Dec 11 2009

I should read more

Zach said yesterday that I am a stern person. This is true sometimes. (Most of the time.) I think, most of all, I am a worrywart, and that doesn’t translate so well into jubilant facial expressions.

Sometimes I think I should be a “looser” person. Sniff a little coke, take a little x, smoke a little weed, drink a little bit. I am one to try new experiences as I so dare, but first and foremost, I am responsible. I politely decline others’ requests to see me “wasted” — oh, no, thank you, “wasted” just leads to the wastebasket. I stay home and pretend to study instead of effectively using my time to visit friends because I might need that extra couple of hours to write my paper. And besides, I had my era of reckless teenage abandon. I’m not just sorry ’cause I got caught, but I am sorry that I chose the wrong arena to play in. I wouldn’t want to repeat that mistake. I thought — still think, really — I knew everything. That’s the one characteristic that links all teenagers, I’m afraid.
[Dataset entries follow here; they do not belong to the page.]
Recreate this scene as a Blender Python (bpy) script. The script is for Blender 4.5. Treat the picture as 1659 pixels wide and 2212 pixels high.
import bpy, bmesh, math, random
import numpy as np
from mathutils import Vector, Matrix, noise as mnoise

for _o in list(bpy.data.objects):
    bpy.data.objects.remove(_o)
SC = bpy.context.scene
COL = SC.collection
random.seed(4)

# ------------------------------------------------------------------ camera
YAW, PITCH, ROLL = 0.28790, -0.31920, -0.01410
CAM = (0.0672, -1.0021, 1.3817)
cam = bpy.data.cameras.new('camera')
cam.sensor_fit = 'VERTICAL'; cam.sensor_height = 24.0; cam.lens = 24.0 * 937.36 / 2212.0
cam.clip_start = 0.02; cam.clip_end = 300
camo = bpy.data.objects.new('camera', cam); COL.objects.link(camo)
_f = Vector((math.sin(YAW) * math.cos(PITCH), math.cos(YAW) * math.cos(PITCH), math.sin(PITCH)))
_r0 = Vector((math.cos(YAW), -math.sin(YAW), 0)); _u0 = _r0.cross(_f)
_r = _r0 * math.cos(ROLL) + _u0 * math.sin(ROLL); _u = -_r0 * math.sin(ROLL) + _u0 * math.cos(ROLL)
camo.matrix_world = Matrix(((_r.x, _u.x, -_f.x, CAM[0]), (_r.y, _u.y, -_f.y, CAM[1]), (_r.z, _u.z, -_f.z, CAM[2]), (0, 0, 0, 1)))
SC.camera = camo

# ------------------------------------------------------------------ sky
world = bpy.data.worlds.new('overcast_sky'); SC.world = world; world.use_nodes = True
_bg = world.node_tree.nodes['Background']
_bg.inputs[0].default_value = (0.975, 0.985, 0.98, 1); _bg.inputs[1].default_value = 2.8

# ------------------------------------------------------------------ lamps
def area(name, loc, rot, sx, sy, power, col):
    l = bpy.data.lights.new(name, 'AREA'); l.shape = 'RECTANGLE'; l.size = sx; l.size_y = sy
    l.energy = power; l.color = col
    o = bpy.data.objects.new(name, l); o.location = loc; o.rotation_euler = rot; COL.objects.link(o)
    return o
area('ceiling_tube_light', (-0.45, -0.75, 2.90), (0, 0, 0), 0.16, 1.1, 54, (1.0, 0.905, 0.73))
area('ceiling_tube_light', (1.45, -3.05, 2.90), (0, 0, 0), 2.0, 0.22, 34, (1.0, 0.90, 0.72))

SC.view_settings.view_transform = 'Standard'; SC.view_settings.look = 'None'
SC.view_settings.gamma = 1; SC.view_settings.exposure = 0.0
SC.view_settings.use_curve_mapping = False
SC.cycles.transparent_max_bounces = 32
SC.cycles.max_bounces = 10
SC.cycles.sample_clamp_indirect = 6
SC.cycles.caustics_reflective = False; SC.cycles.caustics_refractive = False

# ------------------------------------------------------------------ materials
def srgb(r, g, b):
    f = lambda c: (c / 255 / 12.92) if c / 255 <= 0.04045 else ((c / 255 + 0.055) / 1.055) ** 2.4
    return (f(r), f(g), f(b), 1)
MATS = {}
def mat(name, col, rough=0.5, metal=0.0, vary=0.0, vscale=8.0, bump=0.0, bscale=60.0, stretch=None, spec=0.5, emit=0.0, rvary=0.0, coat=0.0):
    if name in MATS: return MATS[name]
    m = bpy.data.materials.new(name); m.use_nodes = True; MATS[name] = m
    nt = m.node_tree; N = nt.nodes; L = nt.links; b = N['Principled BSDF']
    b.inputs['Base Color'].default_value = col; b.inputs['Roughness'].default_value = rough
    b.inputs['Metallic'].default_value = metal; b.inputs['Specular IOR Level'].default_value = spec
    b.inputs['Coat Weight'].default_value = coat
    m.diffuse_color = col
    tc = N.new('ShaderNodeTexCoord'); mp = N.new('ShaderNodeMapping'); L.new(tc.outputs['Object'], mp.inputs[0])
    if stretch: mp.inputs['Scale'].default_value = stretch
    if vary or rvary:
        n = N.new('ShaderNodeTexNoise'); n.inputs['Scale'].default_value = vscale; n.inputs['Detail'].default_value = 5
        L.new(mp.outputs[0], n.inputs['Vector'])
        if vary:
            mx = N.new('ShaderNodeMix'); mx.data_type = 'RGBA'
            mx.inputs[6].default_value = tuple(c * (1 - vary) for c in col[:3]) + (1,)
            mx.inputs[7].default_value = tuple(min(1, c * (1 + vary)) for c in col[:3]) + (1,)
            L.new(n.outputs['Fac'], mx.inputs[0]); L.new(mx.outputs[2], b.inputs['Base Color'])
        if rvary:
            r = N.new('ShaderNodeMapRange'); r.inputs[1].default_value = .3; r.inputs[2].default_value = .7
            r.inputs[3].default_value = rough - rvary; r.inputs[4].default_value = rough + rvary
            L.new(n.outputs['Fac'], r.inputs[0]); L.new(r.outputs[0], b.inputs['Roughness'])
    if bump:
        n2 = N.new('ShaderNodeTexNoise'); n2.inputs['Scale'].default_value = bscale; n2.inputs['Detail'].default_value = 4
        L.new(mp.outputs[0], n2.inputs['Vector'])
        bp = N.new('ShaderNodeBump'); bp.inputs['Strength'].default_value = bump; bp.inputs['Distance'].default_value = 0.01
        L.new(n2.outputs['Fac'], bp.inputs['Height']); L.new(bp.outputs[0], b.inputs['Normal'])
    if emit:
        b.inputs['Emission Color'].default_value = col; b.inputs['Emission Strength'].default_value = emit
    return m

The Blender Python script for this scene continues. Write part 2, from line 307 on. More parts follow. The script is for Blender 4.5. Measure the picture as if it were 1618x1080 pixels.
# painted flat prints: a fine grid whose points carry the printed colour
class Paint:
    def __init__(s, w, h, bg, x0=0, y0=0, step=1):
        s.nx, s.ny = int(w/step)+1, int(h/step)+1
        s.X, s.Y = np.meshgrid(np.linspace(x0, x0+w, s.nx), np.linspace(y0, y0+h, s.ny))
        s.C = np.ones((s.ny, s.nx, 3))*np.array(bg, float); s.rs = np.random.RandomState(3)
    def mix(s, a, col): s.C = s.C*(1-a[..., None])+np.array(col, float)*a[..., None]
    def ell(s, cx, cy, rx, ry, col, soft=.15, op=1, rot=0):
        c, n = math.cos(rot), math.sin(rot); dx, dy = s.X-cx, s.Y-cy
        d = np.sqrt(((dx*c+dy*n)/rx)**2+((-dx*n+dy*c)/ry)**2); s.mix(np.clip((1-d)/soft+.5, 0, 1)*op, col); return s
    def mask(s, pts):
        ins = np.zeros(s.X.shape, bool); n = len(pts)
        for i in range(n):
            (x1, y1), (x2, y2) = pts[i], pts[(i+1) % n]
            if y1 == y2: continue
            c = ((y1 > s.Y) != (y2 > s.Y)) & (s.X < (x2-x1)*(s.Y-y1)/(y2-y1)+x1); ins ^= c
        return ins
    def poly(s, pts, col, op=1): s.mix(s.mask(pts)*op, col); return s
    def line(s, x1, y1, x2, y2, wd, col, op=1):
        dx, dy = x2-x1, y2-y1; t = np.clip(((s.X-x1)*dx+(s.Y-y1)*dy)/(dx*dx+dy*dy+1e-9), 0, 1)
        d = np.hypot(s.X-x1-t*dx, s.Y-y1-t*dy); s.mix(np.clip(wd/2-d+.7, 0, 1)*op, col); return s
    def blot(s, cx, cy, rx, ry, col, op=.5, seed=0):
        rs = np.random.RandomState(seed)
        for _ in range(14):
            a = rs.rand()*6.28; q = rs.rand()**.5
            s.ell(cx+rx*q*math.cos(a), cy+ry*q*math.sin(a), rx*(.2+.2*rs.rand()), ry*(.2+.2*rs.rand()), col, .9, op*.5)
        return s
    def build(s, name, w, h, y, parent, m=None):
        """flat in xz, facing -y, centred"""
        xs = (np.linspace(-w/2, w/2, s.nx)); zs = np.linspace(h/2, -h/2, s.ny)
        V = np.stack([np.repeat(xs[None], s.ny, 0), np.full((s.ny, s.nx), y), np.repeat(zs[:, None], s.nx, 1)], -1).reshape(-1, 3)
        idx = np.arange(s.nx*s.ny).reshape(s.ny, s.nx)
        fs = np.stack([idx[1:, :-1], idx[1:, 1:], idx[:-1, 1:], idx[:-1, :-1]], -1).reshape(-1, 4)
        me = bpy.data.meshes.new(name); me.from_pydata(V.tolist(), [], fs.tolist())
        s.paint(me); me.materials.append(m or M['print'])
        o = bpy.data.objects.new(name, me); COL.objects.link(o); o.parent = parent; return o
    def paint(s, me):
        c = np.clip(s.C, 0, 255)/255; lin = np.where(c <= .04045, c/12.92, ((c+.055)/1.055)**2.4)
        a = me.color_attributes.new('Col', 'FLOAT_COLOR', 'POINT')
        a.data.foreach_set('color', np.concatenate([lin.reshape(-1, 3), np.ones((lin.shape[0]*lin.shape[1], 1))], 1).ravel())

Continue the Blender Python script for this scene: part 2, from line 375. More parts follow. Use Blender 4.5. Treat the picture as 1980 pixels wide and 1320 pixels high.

Will I regret, six months or more from now, that I didn’t take the time to fulfill every college experience I’d ever considered doing? Some, yes. Others, no. I read a Jezebel piece today about violence and feminism. I couldn’t form a concrete opinion. I would find things I thought I believed in only to see those ideas be shot down, those ideas that others dared speak first. And then I would figure, yeah, maybe the others are right. I guess it’s somewhat of a commentary on how much we let others affect us. These weren’t even public figures or multibillion dollar industries or the government. These were just normal people with their own opinions. Where do I fall into all of that? If I still don’t know what I believe — even if I’m on the brink of figuring it out — then maybe I should take the process of making my own decisions a little slower.

I realized today that I am still so, so, so young. There is so much I don’t know, and want to know, about the world. I hope I find the time to discover it all.